Data provided —
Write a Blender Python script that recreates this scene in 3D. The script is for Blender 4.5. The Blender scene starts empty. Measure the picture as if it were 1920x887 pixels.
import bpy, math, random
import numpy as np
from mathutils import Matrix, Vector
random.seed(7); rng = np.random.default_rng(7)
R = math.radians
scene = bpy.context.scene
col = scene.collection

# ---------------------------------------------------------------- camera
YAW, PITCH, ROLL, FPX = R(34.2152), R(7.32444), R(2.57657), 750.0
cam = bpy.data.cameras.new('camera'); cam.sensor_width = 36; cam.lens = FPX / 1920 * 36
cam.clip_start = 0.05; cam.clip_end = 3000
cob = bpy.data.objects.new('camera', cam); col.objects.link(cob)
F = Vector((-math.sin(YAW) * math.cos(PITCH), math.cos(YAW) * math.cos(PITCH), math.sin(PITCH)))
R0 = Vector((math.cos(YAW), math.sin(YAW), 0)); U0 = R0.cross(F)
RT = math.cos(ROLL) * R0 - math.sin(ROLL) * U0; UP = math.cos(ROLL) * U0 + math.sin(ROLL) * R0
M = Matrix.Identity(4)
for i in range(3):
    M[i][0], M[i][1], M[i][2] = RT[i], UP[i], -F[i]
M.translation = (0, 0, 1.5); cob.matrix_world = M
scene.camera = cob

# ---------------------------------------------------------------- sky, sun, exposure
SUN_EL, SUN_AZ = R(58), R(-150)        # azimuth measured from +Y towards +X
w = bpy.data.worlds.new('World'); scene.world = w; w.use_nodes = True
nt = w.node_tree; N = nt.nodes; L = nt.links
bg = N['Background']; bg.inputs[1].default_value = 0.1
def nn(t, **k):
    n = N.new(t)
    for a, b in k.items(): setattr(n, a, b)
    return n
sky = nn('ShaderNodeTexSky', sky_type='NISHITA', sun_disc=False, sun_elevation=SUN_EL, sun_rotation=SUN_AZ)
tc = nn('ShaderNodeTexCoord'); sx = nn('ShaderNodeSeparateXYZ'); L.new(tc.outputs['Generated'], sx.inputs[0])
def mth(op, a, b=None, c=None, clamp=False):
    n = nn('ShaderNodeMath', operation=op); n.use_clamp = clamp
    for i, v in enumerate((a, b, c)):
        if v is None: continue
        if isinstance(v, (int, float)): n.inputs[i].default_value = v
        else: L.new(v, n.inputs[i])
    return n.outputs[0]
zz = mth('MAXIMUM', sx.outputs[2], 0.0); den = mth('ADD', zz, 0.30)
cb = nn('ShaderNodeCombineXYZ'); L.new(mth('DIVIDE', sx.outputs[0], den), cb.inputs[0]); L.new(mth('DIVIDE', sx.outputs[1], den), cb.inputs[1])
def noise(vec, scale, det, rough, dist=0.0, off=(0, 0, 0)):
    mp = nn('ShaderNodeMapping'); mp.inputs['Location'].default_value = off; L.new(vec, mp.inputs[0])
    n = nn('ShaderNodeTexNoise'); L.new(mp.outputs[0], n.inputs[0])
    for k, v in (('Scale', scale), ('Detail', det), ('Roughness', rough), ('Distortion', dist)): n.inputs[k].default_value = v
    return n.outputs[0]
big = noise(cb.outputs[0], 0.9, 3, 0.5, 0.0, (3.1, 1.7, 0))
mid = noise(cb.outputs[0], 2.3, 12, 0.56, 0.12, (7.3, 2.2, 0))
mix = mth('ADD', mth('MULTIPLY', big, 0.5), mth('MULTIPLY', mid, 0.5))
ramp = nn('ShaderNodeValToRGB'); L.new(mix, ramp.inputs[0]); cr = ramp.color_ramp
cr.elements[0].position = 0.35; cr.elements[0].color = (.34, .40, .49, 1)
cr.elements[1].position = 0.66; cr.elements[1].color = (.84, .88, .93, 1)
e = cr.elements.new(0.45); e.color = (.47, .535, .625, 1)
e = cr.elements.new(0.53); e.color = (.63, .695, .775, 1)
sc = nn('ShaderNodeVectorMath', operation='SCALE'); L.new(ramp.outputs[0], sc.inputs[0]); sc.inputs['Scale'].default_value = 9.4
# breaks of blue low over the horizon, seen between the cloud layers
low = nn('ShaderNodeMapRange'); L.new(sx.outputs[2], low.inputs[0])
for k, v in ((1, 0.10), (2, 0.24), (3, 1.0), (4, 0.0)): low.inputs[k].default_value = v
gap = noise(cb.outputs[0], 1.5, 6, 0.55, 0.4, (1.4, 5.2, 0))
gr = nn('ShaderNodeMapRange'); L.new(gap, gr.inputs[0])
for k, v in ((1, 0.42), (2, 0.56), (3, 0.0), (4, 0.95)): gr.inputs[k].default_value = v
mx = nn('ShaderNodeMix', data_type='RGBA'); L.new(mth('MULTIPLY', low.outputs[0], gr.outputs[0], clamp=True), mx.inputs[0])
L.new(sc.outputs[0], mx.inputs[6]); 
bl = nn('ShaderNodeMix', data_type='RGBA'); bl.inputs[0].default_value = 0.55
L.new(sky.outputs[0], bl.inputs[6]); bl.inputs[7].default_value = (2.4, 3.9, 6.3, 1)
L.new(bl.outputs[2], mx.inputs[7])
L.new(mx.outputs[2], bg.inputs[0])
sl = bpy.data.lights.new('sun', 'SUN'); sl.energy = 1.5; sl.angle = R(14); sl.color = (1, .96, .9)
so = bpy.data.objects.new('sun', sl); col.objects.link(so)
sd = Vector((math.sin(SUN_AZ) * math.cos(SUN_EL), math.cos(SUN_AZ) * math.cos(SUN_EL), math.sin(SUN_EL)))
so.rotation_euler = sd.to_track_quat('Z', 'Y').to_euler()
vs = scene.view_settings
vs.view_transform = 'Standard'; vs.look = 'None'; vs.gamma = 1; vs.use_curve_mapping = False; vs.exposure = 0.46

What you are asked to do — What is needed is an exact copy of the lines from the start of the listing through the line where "col = scene.collection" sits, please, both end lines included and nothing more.

Response —
Write a Blender Python script that recreates this scene in 3D. The script is for Blender 4.5. The Blender scene starts empty. Measure the picture as if it were 1920x887 pixels.
import bpy, math, random
import numpy as np
from mathutils import Matrix, Vector
random.seed(7); rng = np.random.default_rng(7)
R = math.radians
scene = bpy.context.scene
col = scene.collection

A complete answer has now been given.